We are helplessly waiting to see how many common people gives their lives in the two leaders' personal vendetta.

Yet another grim news: Bangladesh ranks 164th among 173 countries and fifth in South Asia in the Quality of Life Index (QLI), according to a report of Social Watch, an international network of citizens from different countries across the world. (reports the Daily Star). Among the South Asian countries, Sri Lanka ranks the highest but it has been placed in 85th position among all the countries surveyed. Sri Lanka is followed by the Maldives (107th), India (163rd), Bhutan (142) and Bangladesh. The Social Watch annual report 2004 rated Bangladesh's performance in education, food security, reproductive health and science and information technology sectors to be in 'worst situation' while public expenditure in 'below-average' situation. The report cited the reason for Bangladesh's bad performance is the drawback of poor governance.

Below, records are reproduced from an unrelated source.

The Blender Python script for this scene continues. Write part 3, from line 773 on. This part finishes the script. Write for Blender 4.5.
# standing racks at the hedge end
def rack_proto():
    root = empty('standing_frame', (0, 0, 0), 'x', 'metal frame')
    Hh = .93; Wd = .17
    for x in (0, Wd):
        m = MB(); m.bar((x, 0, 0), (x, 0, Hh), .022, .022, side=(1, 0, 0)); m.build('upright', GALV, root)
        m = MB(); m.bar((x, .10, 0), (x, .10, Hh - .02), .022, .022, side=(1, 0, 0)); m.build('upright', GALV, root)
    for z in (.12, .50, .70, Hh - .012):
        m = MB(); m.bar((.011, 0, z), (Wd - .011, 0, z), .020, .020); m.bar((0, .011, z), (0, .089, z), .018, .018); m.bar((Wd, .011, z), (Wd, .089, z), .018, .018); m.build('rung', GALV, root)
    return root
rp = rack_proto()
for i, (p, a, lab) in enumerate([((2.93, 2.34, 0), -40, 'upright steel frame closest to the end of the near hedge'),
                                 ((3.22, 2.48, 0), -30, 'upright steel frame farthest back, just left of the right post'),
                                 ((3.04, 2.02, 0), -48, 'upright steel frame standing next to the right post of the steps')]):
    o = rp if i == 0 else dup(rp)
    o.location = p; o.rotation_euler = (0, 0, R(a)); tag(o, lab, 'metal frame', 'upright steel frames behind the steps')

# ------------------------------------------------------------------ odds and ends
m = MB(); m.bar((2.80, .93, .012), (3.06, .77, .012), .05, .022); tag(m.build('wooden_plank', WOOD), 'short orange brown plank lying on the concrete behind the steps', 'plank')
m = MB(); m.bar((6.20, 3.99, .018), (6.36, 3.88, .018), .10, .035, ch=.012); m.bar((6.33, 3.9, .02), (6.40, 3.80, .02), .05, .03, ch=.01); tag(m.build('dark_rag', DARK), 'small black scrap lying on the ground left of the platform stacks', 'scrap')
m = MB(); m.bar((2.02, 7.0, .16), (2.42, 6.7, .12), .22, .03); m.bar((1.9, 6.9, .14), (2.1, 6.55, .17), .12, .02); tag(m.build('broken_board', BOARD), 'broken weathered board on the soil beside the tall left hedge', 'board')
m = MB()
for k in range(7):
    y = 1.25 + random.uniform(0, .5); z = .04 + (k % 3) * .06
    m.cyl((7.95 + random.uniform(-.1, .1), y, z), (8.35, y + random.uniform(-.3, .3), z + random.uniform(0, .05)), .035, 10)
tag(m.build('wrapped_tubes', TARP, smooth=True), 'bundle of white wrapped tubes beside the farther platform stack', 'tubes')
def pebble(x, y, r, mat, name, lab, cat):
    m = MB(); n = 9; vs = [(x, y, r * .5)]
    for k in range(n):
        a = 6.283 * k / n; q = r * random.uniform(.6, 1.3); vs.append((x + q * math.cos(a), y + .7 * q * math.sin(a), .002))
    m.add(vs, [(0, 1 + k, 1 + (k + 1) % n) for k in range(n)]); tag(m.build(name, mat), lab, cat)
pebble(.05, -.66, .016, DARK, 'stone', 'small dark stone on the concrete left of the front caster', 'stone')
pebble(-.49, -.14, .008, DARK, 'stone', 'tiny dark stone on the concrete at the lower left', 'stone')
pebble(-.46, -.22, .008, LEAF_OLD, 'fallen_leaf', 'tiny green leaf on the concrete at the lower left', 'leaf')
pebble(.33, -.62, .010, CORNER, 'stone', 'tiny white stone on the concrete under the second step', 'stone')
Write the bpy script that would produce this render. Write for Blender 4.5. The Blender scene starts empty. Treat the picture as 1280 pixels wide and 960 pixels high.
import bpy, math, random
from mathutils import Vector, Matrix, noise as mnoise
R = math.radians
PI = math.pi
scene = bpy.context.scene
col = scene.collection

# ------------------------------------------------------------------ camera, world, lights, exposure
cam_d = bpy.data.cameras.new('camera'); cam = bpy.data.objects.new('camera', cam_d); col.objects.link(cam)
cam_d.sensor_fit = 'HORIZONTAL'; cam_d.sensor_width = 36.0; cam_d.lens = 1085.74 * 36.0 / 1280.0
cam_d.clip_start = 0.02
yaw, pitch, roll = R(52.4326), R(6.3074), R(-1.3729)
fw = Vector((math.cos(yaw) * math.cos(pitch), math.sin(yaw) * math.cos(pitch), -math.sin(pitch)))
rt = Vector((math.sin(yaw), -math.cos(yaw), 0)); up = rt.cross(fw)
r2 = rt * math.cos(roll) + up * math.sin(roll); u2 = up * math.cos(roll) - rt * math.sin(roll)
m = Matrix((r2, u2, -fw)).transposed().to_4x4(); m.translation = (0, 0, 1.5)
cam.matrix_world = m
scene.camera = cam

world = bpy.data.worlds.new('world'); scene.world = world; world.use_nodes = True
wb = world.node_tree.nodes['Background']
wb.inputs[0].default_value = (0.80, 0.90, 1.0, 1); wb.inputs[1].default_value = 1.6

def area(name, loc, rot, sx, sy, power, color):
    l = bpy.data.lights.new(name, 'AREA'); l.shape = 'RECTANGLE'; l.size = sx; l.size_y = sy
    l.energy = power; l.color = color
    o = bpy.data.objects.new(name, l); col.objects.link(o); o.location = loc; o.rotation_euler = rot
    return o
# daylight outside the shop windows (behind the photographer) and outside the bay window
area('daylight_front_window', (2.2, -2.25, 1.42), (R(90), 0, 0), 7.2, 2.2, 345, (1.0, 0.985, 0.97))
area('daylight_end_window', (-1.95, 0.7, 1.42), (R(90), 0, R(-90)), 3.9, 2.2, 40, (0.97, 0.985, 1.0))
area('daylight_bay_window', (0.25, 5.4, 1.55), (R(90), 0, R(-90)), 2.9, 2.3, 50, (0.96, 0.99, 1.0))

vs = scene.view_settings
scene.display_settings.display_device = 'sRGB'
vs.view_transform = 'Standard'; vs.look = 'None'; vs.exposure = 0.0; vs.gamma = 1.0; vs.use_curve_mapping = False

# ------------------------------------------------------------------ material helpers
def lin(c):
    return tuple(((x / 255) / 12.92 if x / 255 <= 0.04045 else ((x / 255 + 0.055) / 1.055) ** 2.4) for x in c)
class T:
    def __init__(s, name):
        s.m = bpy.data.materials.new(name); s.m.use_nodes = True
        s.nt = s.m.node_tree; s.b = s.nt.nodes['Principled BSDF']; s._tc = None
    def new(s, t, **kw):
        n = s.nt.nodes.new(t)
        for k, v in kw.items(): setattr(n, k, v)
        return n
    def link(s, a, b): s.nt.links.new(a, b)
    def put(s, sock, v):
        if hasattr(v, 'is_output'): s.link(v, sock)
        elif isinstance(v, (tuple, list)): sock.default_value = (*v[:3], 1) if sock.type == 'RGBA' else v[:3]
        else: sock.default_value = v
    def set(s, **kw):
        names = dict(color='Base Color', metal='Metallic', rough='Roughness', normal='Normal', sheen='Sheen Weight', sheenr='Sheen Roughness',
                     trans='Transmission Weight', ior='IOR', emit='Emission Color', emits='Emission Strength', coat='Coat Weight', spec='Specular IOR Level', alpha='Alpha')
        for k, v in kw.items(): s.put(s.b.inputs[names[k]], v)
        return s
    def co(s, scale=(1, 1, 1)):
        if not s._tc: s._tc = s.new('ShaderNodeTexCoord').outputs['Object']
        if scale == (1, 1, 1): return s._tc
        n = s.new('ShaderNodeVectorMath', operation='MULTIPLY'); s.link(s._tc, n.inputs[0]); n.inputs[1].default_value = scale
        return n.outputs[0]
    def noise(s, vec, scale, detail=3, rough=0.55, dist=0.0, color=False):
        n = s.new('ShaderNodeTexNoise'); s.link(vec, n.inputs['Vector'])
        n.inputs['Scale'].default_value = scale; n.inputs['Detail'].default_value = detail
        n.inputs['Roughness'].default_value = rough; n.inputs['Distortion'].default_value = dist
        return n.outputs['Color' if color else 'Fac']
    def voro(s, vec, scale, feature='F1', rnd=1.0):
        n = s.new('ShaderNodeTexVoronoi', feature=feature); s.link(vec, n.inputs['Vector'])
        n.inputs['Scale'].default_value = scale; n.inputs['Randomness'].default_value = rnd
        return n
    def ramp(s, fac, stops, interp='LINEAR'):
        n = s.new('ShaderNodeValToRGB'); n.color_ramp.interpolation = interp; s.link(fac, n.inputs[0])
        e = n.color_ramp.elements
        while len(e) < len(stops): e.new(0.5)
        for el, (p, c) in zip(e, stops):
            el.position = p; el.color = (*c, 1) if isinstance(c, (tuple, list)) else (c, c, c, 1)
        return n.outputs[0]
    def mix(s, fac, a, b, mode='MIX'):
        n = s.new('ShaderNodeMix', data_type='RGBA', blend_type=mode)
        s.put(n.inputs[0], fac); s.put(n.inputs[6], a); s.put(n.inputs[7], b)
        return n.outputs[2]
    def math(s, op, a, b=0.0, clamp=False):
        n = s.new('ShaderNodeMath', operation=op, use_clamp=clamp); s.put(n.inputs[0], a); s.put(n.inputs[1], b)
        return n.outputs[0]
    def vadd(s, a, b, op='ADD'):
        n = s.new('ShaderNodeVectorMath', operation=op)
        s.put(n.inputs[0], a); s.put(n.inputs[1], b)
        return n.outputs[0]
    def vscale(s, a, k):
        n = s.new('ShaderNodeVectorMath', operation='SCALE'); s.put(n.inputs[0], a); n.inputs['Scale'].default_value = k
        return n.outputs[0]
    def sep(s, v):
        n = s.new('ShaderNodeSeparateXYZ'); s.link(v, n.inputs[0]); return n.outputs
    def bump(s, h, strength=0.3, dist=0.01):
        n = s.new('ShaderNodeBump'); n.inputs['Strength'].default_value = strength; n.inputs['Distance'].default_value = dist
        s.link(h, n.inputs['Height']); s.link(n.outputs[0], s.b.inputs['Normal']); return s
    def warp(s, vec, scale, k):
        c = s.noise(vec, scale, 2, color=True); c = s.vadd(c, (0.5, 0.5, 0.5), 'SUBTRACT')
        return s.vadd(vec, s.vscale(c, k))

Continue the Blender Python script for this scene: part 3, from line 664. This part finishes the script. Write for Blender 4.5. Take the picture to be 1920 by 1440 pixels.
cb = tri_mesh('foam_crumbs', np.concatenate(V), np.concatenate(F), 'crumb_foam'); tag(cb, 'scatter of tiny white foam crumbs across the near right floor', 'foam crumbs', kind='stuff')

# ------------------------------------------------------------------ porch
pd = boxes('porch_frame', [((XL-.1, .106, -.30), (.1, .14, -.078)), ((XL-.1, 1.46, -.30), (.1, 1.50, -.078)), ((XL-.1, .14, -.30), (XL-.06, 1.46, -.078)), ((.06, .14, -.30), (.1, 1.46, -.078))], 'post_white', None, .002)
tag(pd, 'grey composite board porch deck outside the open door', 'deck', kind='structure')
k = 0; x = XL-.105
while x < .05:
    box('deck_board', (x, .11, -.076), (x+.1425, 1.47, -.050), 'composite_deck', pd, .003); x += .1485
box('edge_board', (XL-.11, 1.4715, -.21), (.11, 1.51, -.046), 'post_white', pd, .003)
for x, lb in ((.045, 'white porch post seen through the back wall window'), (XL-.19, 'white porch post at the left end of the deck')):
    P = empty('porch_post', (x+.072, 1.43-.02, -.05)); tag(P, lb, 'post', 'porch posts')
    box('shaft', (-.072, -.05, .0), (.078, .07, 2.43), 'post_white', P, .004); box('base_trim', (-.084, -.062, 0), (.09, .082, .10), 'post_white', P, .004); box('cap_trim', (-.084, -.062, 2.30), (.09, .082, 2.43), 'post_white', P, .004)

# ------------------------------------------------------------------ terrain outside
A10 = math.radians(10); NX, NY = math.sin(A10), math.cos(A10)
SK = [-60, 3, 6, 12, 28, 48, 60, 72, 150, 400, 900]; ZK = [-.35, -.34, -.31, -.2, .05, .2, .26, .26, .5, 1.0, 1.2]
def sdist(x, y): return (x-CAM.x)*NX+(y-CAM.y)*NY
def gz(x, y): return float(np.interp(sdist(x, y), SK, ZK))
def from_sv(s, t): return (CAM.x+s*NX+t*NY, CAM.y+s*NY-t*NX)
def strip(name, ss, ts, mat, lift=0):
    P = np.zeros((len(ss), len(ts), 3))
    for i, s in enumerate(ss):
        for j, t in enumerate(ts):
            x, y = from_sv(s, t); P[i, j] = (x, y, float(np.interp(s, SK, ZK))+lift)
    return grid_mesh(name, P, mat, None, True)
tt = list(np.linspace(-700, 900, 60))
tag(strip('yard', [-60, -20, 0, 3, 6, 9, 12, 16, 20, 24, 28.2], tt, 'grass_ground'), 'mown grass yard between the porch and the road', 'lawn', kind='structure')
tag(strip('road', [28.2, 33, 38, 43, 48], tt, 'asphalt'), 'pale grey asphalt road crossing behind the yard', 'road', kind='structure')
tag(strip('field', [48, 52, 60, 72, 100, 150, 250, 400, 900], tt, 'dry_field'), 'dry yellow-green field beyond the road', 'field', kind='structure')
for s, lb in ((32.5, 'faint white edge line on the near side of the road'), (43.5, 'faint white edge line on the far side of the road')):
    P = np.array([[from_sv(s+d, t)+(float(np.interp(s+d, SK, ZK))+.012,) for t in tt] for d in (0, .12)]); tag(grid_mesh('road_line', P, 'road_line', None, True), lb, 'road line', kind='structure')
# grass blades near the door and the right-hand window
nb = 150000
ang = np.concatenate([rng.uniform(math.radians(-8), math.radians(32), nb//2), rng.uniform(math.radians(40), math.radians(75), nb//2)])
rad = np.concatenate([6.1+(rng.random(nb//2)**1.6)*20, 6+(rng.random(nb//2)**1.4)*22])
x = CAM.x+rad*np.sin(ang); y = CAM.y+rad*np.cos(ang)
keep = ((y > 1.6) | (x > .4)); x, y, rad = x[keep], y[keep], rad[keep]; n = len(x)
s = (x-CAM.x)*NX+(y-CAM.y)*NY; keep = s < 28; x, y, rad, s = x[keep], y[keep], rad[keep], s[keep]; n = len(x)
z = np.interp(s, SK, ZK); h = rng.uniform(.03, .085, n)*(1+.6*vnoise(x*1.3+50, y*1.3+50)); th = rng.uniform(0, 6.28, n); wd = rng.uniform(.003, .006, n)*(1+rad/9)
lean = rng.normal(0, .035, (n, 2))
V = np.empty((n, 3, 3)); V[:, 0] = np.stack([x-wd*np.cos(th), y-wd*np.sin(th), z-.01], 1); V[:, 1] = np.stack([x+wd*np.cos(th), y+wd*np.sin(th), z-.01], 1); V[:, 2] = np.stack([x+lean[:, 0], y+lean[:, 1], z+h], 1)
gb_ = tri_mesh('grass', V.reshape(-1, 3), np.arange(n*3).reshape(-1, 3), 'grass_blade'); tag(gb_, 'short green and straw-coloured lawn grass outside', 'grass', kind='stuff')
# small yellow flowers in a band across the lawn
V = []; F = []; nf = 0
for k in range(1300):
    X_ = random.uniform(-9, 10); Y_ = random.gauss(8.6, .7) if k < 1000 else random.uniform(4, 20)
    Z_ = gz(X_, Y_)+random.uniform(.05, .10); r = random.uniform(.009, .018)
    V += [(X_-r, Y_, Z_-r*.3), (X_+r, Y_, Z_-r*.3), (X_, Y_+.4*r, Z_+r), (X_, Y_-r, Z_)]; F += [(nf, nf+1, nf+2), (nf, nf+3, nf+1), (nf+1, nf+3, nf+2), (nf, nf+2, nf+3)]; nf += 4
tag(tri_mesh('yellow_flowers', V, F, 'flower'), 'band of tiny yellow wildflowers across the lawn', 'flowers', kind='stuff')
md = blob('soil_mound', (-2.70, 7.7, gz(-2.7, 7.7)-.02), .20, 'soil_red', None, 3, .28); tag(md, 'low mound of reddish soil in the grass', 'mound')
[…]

The indicators for measurement of the QLI are quite comprehensive. But I think there are also some cultural elements lacking in the measurement of quality of life. For example, the no. of persons in a Australian village owning a TV comparing to a Bangladeshi village is quite a big contrast, where in Bangladeshi remote villages electricity is not present in all the households and they usually watch TV in village clubs (mostly battery powered) in groups. Then there are questions of low consumption and over consumption. The village lifestyle is very economical and with homegrown foods and home neat clothes a Bangladeshi village family can survive well with their standard with minimum of consumption. It would be unwise to compare them with the western lifestyle. As there is a wide margin of disparity between the lifestyle of rich and poor in the developing countries, the countries with large population gets a low average ranking which does not at all reflect the true scenario. India ranked 163rd (just over Bangladesh). Considering the recent economic boom and many people crossing the boundaries of social class, does this represent the true Indian lifestyle ranking?